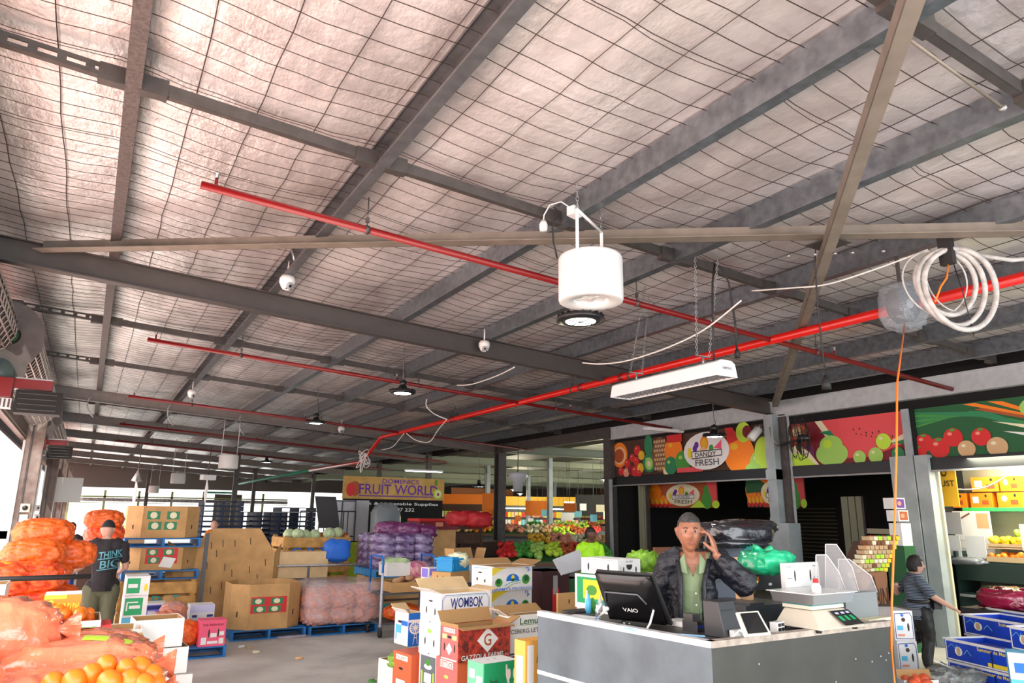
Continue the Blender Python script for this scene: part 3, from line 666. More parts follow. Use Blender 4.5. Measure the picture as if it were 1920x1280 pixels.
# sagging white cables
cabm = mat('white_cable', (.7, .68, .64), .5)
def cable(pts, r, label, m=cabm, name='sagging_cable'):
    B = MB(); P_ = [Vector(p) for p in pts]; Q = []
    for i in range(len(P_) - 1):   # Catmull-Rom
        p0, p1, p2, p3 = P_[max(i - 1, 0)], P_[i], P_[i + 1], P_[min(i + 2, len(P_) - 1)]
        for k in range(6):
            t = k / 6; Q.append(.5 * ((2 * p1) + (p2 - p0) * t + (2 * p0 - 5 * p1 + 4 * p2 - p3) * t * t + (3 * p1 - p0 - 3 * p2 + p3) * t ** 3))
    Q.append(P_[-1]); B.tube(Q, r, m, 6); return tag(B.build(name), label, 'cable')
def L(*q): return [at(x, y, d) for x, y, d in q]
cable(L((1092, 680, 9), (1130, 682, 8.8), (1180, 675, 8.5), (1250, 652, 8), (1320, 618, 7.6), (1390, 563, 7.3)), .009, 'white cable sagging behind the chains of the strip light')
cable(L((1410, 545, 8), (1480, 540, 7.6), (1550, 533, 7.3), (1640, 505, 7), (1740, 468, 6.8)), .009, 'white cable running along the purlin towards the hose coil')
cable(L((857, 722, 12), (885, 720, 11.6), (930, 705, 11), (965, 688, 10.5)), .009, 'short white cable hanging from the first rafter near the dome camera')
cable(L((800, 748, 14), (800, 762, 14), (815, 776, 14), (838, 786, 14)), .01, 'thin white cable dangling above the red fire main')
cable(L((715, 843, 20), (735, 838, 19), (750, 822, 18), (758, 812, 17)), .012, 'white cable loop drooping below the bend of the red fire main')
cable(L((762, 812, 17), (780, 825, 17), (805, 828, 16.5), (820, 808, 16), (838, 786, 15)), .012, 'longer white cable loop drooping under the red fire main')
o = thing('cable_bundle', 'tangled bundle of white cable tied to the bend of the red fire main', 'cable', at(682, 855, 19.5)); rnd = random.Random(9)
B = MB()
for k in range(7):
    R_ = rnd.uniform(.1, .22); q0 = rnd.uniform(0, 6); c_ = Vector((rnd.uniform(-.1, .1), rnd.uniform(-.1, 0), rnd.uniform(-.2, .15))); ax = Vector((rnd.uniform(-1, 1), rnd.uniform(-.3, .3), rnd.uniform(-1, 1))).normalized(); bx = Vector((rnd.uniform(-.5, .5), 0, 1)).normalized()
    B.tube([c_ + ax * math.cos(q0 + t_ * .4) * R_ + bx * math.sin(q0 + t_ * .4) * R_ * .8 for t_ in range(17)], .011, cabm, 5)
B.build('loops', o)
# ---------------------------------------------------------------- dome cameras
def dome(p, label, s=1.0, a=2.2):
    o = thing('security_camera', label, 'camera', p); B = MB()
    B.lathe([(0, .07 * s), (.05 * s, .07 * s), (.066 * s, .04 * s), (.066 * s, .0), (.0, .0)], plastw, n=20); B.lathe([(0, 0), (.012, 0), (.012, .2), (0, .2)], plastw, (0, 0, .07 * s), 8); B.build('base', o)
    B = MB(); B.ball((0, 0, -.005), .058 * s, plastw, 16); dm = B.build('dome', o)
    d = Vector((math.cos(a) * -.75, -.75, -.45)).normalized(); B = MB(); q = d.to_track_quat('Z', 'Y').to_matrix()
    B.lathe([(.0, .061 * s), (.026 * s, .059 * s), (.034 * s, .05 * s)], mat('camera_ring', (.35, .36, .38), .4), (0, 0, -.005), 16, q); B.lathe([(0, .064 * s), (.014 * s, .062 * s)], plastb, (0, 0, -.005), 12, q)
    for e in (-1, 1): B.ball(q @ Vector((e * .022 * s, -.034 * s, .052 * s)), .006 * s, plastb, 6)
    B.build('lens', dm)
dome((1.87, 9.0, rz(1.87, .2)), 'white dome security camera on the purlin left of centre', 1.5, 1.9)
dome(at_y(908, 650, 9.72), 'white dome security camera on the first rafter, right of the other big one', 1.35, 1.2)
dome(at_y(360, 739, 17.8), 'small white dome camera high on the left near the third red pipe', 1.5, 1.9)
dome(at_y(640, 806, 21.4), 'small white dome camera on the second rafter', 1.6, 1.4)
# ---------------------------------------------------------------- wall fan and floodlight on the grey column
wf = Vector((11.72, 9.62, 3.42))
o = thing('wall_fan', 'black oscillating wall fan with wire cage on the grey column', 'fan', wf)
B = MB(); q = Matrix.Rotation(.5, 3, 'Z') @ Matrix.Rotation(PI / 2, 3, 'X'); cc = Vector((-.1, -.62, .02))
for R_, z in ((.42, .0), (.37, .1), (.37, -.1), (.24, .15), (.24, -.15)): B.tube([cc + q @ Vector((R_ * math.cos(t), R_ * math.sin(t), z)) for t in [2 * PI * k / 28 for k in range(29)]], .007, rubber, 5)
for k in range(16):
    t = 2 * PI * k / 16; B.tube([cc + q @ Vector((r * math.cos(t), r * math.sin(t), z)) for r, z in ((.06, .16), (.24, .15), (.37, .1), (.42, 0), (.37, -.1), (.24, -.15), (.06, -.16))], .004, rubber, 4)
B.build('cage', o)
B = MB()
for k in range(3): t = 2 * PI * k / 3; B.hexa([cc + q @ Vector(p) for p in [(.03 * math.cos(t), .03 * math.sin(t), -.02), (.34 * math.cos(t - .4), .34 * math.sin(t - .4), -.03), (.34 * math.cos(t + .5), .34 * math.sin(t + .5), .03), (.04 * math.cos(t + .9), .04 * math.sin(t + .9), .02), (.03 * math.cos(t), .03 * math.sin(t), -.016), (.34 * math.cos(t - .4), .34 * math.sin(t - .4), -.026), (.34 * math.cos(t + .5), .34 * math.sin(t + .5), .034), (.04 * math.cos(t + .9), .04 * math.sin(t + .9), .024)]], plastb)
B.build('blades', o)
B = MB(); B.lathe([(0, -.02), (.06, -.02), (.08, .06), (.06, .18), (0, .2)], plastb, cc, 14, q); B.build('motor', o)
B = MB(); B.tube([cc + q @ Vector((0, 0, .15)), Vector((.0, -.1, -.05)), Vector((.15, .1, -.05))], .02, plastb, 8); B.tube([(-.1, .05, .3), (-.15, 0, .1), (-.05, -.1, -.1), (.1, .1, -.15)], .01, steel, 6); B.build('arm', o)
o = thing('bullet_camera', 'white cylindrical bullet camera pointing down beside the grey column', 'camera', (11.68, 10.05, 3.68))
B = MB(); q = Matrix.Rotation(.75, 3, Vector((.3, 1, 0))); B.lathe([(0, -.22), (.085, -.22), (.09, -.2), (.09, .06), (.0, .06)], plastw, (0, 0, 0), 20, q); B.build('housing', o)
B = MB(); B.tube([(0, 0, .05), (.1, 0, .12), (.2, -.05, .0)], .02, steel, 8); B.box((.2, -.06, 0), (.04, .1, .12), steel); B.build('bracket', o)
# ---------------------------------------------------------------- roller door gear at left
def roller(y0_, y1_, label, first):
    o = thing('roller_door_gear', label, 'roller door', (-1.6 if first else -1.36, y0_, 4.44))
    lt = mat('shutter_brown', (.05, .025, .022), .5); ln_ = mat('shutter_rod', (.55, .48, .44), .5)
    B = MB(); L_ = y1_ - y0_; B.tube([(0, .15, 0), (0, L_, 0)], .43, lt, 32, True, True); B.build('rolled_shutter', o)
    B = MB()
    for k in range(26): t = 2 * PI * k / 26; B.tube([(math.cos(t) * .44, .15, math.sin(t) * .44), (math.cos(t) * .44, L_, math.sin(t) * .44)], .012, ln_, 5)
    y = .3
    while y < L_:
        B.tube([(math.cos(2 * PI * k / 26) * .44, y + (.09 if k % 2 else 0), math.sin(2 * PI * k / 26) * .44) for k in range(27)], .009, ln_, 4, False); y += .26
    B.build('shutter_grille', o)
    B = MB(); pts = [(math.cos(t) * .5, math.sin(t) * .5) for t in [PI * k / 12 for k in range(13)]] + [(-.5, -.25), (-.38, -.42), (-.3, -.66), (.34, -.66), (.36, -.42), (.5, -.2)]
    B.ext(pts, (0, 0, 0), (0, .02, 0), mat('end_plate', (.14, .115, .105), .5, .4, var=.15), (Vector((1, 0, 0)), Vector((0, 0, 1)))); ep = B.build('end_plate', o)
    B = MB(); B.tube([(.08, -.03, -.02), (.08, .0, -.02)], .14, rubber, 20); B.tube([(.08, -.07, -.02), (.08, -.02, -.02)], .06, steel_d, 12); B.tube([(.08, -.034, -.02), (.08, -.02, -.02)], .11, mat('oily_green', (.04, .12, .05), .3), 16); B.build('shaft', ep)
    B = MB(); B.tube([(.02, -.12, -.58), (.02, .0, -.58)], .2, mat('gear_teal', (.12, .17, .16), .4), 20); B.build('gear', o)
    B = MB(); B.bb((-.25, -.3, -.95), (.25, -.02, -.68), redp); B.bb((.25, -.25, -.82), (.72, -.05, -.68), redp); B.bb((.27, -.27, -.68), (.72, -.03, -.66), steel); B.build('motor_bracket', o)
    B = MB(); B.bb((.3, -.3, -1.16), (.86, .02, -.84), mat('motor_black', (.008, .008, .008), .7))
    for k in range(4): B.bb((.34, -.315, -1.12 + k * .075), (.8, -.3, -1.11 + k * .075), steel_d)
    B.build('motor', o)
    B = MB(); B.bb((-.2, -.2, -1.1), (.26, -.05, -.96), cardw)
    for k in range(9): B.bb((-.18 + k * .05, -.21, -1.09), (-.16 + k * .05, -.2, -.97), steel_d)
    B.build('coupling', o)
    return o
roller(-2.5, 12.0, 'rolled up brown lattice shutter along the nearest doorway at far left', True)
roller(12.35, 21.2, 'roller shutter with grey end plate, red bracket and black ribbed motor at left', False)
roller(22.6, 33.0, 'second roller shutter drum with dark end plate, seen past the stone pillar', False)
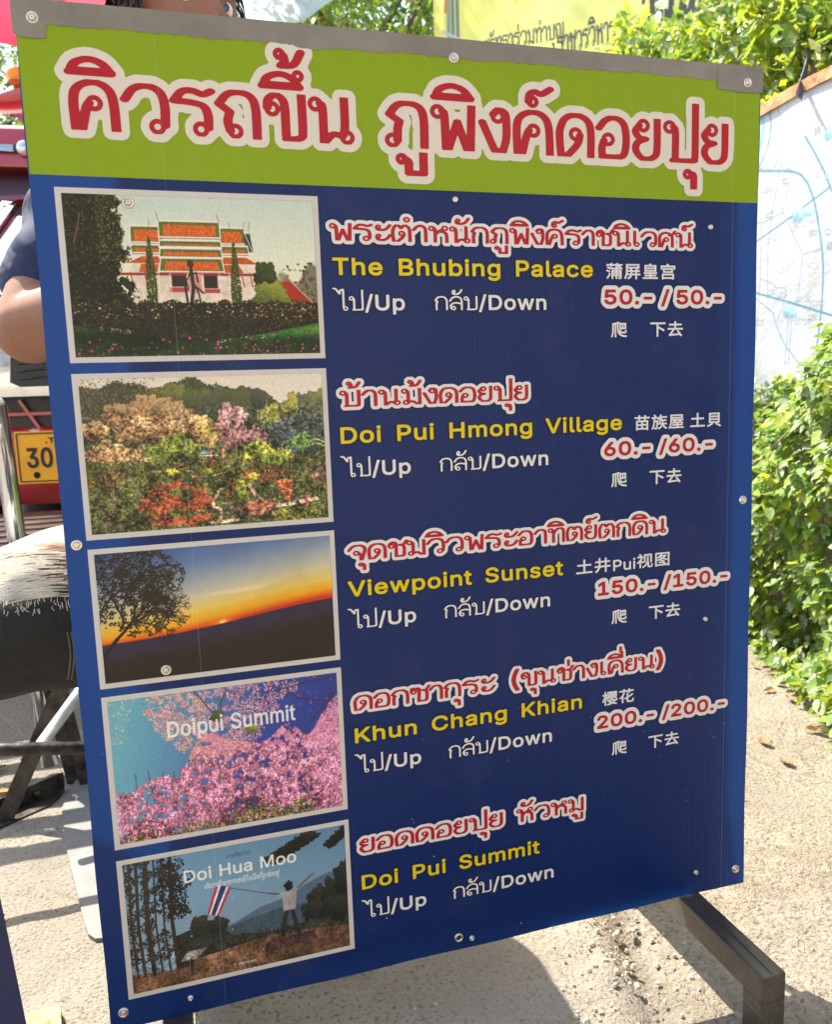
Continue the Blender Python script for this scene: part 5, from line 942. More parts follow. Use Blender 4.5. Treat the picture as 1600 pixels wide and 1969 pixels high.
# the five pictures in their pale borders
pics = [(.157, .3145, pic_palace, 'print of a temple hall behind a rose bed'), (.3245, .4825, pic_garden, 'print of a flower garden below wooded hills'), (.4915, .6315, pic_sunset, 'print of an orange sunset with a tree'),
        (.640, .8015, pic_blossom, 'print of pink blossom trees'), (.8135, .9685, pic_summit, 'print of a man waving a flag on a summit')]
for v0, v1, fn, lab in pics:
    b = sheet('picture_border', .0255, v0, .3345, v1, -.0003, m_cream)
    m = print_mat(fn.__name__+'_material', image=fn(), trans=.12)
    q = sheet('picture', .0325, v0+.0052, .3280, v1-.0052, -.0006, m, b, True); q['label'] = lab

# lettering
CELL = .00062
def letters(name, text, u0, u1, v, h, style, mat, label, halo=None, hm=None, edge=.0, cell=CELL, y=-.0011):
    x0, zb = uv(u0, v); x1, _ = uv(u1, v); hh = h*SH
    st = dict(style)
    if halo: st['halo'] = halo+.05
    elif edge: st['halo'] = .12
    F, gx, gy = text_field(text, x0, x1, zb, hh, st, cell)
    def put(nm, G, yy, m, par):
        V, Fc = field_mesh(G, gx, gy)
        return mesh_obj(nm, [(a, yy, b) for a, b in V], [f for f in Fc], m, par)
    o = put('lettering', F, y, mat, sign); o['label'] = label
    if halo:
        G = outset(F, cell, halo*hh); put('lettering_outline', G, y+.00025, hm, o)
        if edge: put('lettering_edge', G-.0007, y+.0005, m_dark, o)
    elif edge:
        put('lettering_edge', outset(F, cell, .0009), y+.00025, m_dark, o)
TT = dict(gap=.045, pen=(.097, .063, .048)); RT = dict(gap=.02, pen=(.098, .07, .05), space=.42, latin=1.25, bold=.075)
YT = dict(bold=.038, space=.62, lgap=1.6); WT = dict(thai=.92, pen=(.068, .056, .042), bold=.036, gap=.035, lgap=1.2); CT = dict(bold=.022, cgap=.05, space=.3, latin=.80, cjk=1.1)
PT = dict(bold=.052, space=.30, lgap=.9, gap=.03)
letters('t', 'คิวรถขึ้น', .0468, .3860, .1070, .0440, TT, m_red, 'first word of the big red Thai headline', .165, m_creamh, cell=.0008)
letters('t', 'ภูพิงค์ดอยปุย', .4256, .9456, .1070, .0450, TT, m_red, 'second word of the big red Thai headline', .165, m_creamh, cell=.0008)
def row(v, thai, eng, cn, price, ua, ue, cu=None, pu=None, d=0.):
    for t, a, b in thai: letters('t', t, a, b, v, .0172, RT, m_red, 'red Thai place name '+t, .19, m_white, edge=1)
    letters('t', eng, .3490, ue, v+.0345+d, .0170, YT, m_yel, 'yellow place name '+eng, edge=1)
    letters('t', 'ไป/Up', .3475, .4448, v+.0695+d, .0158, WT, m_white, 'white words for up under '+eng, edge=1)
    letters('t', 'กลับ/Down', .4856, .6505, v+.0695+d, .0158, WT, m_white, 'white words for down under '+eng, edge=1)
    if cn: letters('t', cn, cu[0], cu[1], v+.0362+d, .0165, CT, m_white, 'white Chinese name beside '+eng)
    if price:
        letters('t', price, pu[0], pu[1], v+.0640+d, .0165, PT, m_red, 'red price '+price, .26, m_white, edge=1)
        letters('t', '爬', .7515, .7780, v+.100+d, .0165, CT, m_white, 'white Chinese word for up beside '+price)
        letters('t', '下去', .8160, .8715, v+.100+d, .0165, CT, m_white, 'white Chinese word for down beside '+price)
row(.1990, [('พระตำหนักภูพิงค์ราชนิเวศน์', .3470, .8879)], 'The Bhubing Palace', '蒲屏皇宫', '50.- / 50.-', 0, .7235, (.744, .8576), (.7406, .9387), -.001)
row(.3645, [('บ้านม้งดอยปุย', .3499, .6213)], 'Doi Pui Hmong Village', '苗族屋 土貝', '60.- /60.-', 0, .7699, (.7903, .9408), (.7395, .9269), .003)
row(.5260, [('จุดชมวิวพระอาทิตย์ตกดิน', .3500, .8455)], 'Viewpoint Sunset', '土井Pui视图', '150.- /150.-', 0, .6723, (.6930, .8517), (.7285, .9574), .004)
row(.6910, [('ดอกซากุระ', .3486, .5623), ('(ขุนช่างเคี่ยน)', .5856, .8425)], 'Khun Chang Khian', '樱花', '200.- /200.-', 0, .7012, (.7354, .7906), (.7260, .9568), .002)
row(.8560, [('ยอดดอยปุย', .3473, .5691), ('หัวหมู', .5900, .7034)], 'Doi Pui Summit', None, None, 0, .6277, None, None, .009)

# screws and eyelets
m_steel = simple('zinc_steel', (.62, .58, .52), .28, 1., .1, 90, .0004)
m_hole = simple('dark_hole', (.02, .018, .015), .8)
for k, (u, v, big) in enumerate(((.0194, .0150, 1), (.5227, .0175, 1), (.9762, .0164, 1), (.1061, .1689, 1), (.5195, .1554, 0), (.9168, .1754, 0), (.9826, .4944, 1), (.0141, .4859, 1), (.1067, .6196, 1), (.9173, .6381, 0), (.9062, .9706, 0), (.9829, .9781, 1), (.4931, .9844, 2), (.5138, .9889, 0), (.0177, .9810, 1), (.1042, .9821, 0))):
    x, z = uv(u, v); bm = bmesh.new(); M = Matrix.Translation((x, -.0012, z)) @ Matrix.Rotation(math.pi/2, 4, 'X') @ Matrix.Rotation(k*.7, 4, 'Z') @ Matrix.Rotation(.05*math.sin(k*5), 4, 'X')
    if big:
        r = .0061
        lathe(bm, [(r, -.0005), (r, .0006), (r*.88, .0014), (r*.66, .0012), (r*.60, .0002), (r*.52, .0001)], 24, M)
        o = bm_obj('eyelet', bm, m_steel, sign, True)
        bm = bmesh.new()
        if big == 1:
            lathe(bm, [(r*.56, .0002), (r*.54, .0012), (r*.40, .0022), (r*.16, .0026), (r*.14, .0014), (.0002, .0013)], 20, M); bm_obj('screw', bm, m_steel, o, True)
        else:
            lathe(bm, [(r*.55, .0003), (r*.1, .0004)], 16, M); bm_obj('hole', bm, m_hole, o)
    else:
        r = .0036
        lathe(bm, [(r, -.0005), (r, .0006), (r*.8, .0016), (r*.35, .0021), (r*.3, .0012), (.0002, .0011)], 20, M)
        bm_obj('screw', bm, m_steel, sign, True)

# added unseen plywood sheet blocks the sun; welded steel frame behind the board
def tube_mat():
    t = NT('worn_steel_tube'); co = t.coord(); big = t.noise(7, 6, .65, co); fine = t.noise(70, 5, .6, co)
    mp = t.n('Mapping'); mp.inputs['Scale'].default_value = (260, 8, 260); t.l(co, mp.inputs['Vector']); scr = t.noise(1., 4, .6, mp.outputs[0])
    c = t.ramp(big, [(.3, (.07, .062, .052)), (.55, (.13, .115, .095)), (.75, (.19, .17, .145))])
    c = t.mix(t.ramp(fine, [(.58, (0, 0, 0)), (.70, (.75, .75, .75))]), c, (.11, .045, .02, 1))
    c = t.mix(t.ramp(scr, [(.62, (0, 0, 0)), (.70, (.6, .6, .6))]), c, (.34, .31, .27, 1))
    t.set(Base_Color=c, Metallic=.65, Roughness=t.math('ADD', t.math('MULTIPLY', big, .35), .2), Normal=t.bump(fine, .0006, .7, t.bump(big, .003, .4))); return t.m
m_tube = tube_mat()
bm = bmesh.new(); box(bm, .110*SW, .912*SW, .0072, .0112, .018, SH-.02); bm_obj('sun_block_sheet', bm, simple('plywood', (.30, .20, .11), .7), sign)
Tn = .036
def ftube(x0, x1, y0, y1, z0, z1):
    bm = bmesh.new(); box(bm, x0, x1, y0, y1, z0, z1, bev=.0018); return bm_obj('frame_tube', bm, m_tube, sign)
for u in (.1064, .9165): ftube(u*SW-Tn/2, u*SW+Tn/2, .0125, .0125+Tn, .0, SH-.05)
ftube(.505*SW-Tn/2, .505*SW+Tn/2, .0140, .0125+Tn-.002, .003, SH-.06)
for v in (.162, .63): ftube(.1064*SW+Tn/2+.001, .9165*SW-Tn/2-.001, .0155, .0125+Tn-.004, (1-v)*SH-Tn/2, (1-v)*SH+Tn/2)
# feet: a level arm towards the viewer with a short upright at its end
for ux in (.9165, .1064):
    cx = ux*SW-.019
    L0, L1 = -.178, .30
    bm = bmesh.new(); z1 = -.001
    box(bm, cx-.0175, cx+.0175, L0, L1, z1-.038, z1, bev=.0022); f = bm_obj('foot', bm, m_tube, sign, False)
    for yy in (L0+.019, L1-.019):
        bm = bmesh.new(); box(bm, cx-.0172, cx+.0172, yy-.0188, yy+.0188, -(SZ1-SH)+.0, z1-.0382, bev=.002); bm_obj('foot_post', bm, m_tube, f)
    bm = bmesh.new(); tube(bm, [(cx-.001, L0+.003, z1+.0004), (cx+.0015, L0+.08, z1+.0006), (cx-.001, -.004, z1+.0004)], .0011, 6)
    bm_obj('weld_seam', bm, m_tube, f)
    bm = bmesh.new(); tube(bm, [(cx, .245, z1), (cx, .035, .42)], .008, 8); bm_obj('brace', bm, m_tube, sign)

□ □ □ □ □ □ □

- **WORK TO BE COMPLETED**: Transcribe the records above exactly, beginning at the line that contains "Continue the Blender Python script for this scene: part 5, from" and ending with the line that contains "q['label'] = lab", both included, and nothing else.

- **RESPONSE TO THE TASK**:
Continue the Blender Python script for this scene: part 5, from line 942. More parts follow. Use Blender 4.5. Treat the picture as 1600 pixels wide and 1969 pixels high.
# the five pictures in their pale borders
pics = [(.157, .3145, pic_palace, 'print of a temple hall behind a rose bed'), (.3245, .4825, pic_garden, 'print of a flower garden below wooded hills'), (.4915, .6315, pic_sunset, 'print of an orange sunset with a tree'),
        (.640, .8015, pic_blossom, 'print of pink blossom trees'), (.8135, .9685, pic_summit, 'print of a man waving a flag on a summit')]
for v0, v1, fn, lab in pics:
    b = sheet('picture_border', .0255, v0, .3345, v1, -.0003, m_cream)
    m = print_mat(fn.__name__+'_material', image=fn(), trans=.12)
    q = sheet('picture', .0325, v0+.0052, .3280, v1-.0052, -.0006, m, b, True); q['label'] = lab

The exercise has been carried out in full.